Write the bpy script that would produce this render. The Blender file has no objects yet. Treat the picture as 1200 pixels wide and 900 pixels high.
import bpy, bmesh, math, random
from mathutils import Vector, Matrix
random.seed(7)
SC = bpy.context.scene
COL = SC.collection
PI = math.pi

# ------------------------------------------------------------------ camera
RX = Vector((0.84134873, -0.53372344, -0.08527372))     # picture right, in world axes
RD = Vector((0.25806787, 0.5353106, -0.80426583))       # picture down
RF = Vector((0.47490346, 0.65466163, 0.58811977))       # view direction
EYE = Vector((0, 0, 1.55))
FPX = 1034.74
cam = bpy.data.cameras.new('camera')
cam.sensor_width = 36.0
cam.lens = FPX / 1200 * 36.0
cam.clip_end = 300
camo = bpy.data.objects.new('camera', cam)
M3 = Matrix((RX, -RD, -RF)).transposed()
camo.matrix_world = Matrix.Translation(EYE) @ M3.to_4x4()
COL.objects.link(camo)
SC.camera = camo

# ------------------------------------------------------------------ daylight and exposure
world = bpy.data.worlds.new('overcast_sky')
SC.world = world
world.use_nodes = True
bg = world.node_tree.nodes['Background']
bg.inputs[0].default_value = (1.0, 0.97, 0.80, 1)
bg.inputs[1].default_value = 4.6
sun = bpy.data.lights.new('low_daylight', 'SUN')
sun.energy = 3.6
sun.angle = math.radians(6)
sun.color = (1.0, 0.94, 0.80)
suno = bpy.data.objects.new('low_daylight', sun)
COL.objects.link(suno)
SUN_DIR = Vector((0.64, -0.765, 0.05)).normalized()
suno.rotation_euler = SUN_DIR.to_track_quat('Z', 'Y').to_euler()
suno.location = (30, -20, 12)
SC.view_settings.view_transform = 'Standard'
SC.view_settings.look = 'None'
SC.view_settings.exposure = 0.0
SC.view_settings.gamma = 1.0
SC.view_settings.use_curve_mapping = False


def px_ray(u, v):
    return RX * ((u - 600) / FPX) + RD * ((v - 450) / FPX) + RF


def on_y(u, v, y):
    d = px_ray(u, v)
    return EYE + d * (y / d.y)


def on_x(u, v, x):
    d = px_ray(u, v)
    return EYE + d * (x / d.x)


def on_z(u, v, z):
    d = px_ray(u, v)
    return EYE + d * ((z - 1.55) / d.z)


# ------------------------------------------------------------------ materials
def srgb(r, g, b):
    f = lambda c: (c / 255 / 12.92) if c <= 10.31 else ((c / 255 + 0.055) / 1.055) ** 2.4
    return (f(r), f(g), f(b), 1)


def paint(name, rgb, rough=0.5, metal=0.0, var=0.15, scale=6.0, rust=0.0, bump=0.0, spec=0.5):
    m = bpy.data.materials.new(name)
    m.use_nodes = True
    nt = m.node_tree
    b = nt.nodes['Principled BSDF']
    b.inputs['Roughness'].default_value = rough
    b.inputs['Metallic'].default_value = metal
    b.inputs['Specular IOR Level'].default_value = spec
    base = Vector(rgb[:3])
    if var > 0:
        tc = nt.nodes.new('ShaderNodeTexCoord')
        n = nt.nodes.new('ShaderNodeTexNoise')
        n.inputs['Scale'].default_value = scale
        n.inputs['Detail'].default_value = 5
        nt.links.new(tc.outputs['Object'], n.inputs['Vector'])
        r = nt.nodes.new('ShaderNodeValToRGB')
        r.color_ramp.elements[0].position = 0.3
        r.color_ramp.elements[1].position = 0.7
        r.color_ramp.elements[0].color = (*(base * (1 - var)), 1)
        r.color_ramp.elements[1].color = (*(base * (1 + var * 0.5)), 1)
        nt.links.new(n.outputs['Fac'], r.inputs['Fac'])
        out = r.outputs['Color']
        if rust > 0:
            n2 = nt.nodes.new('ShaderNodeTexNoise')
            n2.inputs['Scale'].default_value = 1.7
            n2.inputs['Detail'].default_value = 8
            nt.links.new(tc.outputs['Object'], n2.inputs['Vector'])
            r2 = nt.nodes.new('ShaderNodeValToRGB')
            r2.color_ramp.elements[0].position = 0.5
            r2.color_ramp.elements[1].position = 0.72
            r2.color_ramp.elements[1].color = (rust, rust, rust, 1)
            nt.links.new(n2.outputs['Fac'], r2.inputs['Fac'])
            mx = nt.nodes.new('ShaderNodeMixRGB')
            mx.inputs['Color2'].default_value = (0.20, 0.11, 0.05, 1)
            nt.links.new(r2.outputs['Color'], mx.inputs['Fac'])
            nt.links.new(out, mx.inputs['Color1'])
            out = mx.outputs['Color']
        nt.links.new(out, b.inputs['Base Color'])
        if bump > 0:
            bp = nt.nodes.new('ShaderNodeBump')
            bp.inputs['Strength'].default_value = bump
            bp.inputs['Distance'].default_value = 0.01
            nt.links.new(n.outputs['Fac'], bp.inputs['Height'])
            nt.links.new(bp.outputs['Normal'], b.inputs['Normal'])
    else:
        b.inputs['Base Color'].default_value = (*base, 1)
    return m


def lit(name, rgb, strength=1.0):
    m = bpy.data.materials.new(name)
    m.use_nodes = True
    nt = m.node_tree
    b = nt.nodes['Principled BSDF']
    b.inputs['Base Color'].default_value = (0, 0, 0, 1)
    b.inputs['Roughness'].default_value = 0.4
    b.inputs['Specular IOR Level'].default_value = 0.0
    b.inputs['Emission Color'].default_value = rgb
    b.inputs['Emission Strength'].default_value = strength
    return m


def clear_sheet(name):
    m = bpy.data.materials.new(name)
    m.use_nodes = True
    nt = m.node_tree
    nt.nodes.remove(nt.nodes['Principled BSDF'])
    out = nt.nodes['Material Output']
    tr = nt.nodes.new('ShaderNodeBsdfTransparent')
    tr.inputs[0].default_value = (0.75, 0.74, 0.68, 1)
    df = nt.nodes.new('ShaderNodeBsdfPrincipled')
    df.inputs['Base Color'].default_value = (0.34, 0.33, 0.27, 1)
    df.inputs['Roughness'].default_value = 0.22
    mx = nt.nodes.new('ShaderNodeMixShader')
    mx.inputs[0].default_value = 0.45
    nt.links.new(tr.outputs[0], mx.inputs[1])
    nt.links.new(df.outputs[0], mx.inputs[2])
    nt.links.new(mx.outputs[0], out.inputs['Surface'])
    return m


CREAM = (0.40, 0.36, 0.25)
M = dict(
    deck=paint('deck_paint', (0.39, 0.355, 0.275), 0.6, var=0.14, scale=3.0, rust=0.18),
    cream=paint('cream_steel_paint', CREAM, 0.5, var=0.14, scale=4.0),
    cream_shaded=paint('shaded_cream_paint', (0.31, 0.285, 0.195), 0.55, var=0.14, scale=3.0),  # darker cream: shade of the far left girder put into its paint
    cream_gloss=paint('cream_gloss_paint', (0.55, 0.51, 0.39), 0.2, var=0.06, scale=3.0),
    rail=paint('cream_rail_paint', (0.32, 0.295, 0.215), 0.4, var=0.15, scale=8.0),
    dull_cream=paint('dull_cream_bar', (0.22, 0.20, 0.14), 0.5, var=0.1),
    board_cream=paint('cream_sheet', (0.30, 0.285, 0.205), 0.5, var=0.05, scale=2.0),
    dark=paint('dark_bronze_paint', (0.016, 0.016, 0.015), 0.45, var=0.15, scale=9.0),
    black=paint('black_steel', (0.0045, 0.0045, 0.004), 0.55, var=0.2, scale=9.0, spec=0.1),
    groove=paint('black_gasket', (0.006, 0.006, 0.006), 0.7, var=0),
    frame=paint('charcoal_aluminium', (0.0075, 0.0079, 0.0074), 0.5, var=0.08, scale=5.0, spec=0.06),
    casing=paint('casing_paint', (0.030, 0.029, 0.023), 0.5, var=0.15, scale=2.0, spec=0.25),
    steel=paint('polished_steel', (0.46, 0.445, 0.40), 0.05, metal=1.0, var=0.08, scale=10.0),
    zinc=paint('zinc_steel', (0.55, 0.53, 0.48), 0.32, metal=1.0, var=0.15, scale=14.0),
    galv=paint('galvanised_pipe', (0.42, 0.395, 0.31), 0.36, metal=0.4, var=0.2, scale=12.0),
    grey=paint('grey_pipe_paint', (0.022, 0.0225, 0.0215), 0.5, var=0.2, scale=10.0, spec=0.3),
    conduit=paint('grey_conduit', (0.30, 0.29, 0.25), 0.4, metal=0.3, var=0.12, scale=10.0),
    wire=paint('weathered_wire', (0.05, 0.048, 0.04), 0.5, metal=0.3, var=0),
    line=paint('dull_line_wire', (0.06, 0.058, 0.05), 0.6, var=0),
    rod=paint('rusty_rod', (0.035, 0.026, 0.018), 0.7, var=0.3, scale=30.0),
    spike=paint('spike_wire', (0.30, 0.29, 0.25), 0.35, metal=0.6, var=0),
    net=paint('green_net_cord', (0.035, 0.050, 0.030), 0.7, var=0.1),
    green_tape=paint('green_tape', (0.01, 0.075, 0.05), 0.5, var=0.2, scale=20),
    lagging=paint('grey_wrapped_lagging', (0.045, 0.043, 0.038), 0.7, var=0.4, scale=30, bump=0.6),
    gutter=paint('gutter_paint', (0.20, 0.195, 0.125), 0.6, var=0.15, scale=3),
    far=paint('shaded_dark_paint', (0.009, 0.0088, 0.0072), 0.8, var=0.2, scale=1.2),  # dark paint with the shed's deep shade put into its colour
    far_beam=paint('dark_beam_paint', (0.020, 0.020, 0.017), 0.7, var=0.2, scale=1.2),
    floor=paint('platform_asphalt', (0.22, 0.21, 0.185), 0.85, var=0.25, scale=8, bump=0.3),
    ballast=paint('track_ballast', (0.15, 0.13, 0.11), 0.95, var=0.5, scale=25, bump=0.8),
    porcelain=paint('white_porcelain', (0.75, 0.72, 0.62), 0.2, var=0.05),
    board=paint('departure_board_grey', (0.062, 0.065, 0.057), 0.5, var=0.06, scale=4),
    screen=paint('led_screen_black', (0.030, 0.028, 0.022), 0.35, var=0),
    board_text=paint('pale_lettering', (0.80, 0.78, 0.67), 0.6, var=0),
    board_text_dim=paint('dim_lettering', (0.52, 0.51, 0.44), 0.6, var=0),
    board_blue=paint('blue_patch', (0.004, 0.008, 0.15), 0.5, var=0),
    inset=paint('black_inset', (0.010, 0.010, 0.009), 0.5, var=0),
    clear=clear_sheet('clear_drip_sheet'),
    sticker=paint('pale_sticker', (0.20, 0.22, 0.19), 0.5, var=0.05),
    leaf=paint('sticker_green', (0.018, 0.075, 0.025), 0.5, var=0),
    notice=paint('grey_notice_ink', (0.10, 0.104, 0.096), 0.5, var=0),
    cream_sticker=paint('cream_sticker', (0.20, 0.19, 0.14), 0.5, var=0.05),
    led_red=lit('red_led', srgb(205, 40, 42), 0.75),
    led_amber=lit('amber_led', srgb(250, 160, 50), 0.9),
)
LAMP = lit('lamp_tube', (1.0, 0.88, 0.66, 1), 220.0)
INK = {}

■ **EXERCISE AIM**
Please print the material above exactly as it appears, from its first line through the line containing "PI = math.pi", inclusive, and stop there.

■ **SOLVED EXERCISE**
Write the bpy script that would produce this render. The Blender file has no objects yet. Treat the picture as 1200 pixels wide and 900 pixels high.
import bpy, bmesh, math, random
from mathutils import Vector, Matrix
random.seed(7)
SC = bpy.context.scene
COL = SC.collection
PI = math.pi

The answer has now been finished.